* EXERCISE DETAILS *
Extract the whole listing as it stands. Do not include the pictures.

** BEGIN PROVIDED MATERIAL **

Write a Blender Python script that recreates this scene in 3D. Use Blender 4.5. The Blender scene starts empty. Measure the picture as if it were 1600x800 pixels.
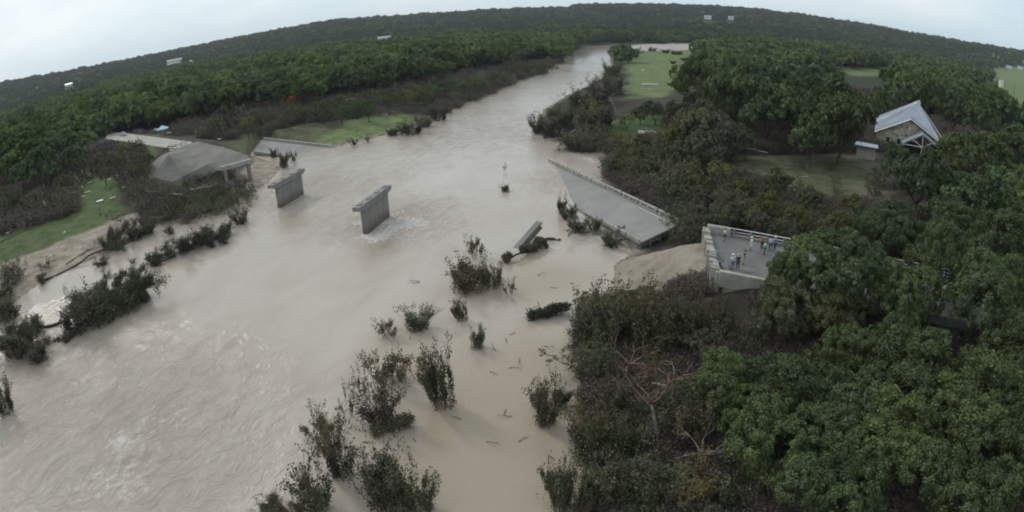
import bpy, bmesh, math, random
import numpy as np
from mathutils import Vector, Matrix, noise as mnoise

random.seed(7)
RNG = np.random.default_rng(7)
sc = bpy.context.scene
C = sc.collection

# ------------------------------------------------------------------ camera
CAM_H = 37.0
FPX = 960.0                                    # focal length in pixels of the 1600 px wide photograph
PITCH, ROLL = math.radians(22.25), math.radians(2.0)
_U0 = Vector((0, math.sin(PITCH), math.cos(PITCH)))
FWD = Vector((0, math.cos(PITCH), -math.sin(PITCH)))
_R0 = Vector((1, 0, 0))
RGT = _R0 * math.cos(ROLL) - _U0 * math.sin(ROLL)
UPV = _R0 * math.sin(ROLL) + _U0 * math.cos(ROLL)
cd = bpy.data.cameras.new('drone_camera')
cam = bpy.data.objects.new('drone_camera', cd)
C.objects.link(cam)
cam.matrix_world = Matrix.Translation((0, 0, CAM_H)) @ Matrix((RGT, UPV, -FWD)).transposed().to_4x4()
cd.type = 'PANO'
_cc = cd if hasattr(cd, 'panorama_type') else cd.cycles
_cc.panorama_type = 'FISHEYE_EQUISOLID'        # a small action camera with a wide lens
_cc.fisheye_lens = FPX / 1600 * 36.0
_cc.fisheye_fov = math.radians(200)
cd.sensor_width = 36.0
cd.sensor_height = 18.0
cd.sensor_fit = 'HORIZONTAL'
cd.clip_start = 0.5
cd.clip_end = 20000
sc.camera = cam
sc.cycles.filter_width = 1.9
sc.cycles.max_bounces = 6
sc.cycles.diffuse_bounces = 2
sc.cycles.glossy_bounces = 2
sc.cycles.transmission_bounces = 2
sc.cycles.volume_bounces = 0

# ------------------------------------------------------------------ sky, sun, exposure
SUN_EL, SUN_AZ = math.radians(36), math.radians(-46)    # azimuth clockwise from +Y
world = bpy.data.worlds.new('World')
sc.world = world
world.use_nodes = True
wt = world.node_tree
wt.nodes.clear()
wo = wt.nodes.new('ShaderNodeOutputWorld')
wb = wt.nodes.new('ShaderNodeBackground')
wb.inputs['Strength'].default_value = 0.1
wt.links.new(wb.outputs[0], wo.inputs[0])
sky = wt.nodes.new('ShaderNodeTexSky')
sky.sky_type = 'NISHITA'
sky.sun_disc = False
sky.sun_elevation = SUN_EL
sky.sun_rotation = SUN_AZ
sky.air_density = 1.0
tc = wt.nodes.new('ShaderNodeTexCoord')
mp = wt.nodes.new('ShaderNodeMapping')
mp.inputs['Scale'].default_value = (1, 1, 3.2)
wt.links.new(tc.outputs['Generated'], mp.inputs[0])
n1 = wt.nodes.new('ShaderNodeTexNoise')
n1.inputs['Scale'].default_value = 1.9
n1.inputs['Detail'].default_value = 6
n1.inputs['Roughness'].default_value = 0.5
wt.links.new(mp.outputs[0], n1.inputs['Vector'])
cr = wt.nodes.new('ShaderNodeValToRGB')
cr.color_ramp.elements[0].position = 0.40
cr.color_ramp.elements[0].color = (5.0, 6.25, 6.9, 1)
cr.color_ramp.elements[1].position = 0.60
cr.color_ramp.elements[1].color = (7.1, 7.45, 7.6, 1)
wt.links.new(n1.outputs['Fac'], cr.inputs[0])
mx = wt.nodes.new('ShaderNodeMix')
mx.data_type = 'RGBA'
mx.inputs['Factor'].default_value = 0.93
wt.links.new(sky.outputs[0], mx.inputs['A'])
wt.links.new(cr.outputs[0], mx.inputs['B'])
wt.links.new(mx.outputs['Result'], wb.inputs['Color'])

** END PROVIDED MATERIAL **

* SOLUTION TO THIS PROBLEM *
Write a Blender Python script that recreates this scene in 3D. Use Blender 4.5. The Blender scene starts empty. Measure the picture as if it were 1600x800 pixels.
import bpy, bmesh, math, random
import numpy as np
from mathutils import Vector, Matrix, noise as mnoise

random.seed(7)
RNG = np.random.default_rng(7)
sc = bpy.context.scene
C = sc.collection

# ------------------------------------------------------------------ camera
CAM_H = 37.0
FPX = 960.0                                    # focal length in pixels of the 1600 px wide photograph
PITCH, ROLL = math.radians(22.25), math.radians(2.0)
_U0 = Vector((0, math.sin(PITCH), math.cos(PITCH)))
FWD = Vector((0, math.cos(PITCH), -math.sin(PITCH)))
_R0 = Vector((1, 0, 0))
RGT = _R0 * math.cos(ROLL) - _U0 * math.sin(ROLL)
UPV = _R0 * math.sin(ROLL) + _U0 * math.cos(ROLL)
cd = bpy.data.cameras.new('drone_camera')
cam = bpy.data.objects.new('drone_camera', cd)
C.objects.link(cam)
cam.matrix_world = Matrix.Translation((0, 0, CAM_H)) @ Matrix((RGT, UPV, -FWD)).transposed().to_4x4()
cd.type = 'PANO'
_cc = cd if hasattr(cd, 'panorama_type') else cd.cycles
_cc.panorama_type = 'FISHEYE_EQUISOLID'        # a small action camera with a wide lens
_cc.fisheye_lens = FPX / 1600 * 36.0
_cc.fisheye_fov = math.radians(200)
cd.sensor_width = 36.0
cd.sensor_height = 18.0
cd.sensor_fit = 'HORIZONTAL'
cd.clip_start = 0.5
cd.clip_end = 20000
sc.camera = cam
sc.cycles.filter_width = 1.9
sc.cycles.max_bounces = 6
sc.cycles.diffuse_bounces = 2
sc.cycles.glossy_bounces = 2
sc.cycles.transmission_bounces = 2
sc.cycles.volume_bounces = 0

# ------------------------------------------------------------------ sky, sun, exposure
SUN_EL, SUN_AZ = math.radians(36), math.radians(-46)    # azimuth clockwise from +Y
world = bpy.data.worlds.new('World')
sc.world = world
world.use_nodes = True
wt = world.node_tree
wt.nodes.clear()
wo = wt.nodes.new('ShaderNodeOutputWorld')
wb = wt.nodes.new('ShaderNodeBackground')
wb.inputs['Strength'].default_value = 0.1
wt.links.new(wb.outputs[0], wo.inputs[0])
sky = wt.nodes.new('ShaderNodeTexSky')
sky.sky_type = 'NISHITA'
sky.sun_disc = False
sky.sun_elevation = SUN_EL
sky.sun_rotation = SUN_AZ
sky.air_density = 1.0
tc = wt.nodes.new('ShaderNodeTexCoord')
mp = wt.nodes.new('ShaderNodeMapping')
mp.inputs['Scale'].default_value = (1, 1, 3.2)
wt.links.new(tc.outputs['Generated'], mp.inputs[0])
n1 = wt.nodes.new('ShaderNodeTexNoise')
n1.inputs['Scale'].default_value = 1.9
n1.inputs['Detail'].default_value = 6
n1.inputs['Roughness'].default_value = 0.5
wt.links.new(mp.outputs[0], n1.inputs['Vector'])
cr = wt.nodes.new('ShaderNodeValToRGB')
cr.color_ramp.elements[0].position = 0.40
cr.color_ramp.elements[0].color = (5.0, 6.25, 6.9, 1)
cr.color_ramp.elements[1].position = 0.60
cr.color_ramp.elements[1].color = (7.1, 7.45, 7.6, 1)
wt.links.new(n1.outputs['Fac'], cr.inputs[0])
mx = wt.nodes.new('ShaderNodeMix')
mx.data_type = 'RGBA'
mx.inputs['Factor'].default_value = 0.93
wt.links.new(sky.outputs[0], mx.inputs['A'])
wt.links.new(cr.outputs[0], mx.inputs['B'])
wt.links.new(mx.outputs['Result'], wb.inputs['Color'])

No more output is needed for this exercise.